## EXERCISE PROMPT
Can you write out all of the material below, word for word?

## SOURCE EXCERPT

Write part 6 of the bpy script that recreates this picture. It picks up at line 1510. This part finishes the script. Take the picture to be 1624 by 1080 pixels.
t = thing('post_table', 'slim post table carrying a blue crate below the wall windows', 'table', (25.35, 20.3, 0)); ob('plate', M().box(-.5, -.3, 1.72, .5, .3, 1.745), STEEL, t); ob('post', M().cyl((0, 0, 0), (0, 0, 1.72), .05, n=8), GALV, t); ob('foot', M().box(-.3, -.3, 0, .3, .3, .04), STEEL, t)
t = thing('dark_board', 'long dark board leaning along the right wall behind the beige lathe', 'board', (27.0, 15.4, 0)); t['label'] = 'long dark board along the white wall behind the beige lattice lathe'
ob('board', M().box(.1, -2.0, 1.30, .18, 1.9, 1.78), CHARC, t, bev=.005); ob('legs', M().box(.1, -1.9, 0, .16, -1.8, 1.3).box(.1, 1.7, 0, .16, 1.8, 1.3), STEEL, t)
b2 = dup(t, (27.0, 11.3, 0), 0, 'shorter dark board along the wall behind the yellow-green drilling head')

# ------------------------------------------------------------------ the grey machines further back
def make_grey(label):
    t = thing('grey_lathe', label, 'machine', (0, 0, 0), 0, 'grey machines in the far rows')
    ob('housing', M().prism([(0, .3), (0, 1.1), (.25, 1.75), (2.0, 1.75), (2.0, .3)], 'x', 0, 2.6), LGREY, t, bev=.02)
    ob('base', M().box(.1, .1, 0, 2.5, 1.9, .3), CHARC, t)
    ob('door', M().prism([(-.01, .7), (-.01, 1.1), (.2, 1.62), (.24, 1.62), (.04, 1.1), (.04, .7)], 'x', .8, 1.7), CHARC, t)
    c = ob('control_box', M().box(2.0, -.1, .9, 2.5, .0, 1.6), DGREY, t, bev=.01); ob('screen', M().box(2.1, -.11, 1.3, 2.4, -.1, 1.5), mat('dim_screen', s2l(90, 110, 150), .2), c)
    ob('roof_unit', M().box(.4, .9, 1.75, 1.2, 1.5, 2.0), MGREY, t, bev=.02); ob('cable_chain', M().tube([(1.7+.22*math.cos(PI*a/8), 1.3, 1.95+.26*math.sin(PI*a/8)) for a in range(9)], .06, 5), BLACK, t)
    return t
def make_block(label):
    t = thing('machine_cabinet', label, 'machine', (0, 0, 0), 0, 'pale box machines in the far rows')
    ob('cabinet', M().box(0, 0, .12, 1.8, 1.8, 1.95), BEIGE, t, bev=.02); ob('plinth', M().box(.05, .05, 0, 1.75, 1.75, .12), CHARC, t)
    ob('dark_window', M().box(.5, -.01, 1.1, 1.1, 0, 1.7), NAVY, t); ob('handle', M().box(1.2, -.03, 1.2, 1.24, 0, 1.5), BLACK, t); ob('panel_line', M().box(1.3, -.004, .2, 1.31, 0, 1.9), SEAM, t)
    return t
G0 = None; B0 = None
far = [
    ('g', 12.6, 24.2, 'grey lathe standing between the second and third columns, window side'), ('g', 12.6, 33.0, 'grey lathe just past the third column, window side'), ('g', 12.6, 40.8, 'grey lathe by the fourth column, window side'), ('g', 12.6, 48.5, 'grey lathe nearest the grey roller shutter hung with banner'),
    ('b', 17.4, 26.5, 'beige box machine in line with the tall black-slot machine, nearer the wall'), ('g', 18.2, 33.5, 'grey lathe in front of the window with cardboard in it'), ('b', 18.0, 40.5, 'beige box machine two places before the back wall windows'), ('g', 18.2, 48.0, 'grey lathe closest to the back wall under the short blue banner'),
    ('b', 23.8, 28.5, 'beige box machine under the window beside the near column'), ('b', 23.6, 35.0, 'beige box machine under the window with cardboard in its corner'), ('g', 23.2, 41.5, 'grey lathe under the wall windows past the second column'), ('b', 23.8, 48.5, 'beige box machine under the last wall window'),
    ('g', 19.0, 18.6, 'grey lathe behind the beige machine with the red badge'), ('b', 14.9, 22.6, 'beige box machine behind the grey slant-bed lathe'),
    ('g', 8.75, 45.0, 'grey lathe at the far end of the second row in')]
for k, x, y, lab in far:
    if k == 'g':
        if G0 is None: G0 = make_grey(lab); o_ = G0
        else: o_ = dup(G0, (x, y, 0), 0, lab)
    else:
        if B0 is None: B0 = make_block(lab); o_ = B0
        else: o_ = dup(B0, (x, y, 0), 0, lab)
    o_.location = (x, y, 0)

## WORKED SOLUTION
Write part 6 of the bpy script that recreates this picture. It picks up at line 1510. This part finishes the script. Take the picture to be 1624 by 1080 pixels.
t = thing('post_table', 'slim post table carrying a blue crate below the wall windows', 'table', (25.35, 20.3, 0)); ob('plate', M().box(-.5, -.3, 1.72, .5, .3, 1.745), STEEL, t); ob('post', M().cyl((0, 0, 0), (0, 0, 1.72), .05, n=8), GALV, t); ob('foot', M().box(-.3, -.3, 0, .3, .3, .04), STEEL, t)
t = thing('dark_board', 'long dark board leaning along the right wall behind the beige lathe', 'board', (27.0, 15.4, 0)); t['label'] = 'long dark board along the white wall behind the beige lattice lathe'
ob('board', M().box(.1, -2.0, 1.30, .18, 1.9, 1.78), CHARC, t, bev=.005); ob('legs', M().box(.1, -1.9, 0, .16, -1.8, 1.3).box(.1, 1.7, 0, .16, 1.8, 1.3), STEEL, t)
b2 = dup(t, (27.0, 11.3, 0), 0, 'shorter dark board along the wall behind the yellow-green drilling head')

# ------------------------------------------------------------------ the grey machines further back
def make_grey(label):
    t = thing('grey_lathe', label, 'machine', (0, 0, 0), 0, 'grey machines in the far rows')
    ob('housing', M().prism([(0, .3), (0, 1.1), (.25, 1.75), (2.0, 1.75), (2.0, .3)], 'x', 0, 2.6), LGREY, t, bev=.02)
    ob('base', M().box(.1, .1, 0, 2.5, 1.9, .3), CHARC, t)
    ob('door', M().prism([(-.01, .7), (-.01, 1.1), (.2, 1.62), (.24, 1.62), (.04, 1.1), (.04, .7)], 'x', .8, 1.7), CHARC, t)
    c = ob('control_box', M().box(2.0, -.1, .9, 2.5, .0, 1.6), DGREY, t, bev=.01); ob('screen', M().box(2.1, -.11, 1.3, 2.4, -.1, 1.5), mat('dim_screen', s2l(90, 110, 150), .2), c)
    ob('roof_unit', M().box(.4, .9, 1.75, 1.2, 1.5, 2.0), MGREY, t, bev=.02); ob('cable_chain', M().tube([(1.7+.22*math.cos(PI*a/8), 1.3, 1.95+.26*math.sin(PI*a/8)) for a in range(9)], .06, 5), BLACK, t)
    return t
def make_block(label):
    t = thing('machine_cabinet', label, 'machine', (0, 0, 0), 0, 'pale box machines in the far rows')
    ob('cabinet', M().box(0, 0, .12, 1.8, 1.8, 1.95), BEIGE, t, bev=.02); ob('plinth', M().box(.05, .05, 0, 1.75, 1.75, .12), CHARC, t)
    ob('dark_window', M().box(.5, -.01, 1.1, 1.1, 0, 1.7), NAVY, t); ob('handle', M().box(1.2, -.03, 1.2, 1.24, 0, 1.5), BLACK, t); ob('panel_line', M().box(1.3, -.004, .2, 1.31, 0, 1.9), SEAM, t)
    return t
G0 = None; B0 = None
far = [
    ('g', 12.6, 24.2, 'grey lathe standing between the second and third columns, window side'), ('g', 12.6, 33.0, 'grey lathe just past the third column, window side'), ('g', 12.6, 40.8, 'grey lathe by the fourth column, window side'), ('g', 12.6, 48.5, 'grey lathe nearest the grey roller shutter hung with banner'),
    ('b', 17.4, 26.5, 'beige box machine in line with the tall black-slot machine, nearer the wall'), ('g', 18.2, 33.5, 'grey lathe in front of the window with cardboard in it'), ('b', 18.0, 40.5, 'beige box machine two places before the back wall windows'), ('g', 18.2, 48.0, 'grey lathe closest to the back wall under the short blue banner'),
    ('b', 23.8, 28.5, 'beige box machine under the window beside the near column'), ('b', 23.6, 35.0, 'beige box machine under the window with cardboard in its corner'), ('g', 23.2, 41.5, 'grey lathe under the wall windows past the second column'), ('b', 23.8, 48.5, 'beige box machine under the last wall window'),
    ('g', 19.0, 18.6, 'grey lathe behind the beige machine with the red badge'), ('b', 14.9, 22.6, 'beige box machine behind the grey slant-bed lathe'),
    ('g', 8.75, 45.0, 'grey lathe at the far end of the second row in')]
for k, x, y, lab in far:
    if k == 'g':
        if G0 is None: G0 = make_grey(lab); o_ = G0
        else: o_ = dup(G0, (x, y, 0), 0, lab)
    else:
        if B0 is None: B0 = make_block(lab); o_ = B0
        else: o_ = dup(B0, (x, y, 0), 0, lab)
    o_.location = (x, y, 0)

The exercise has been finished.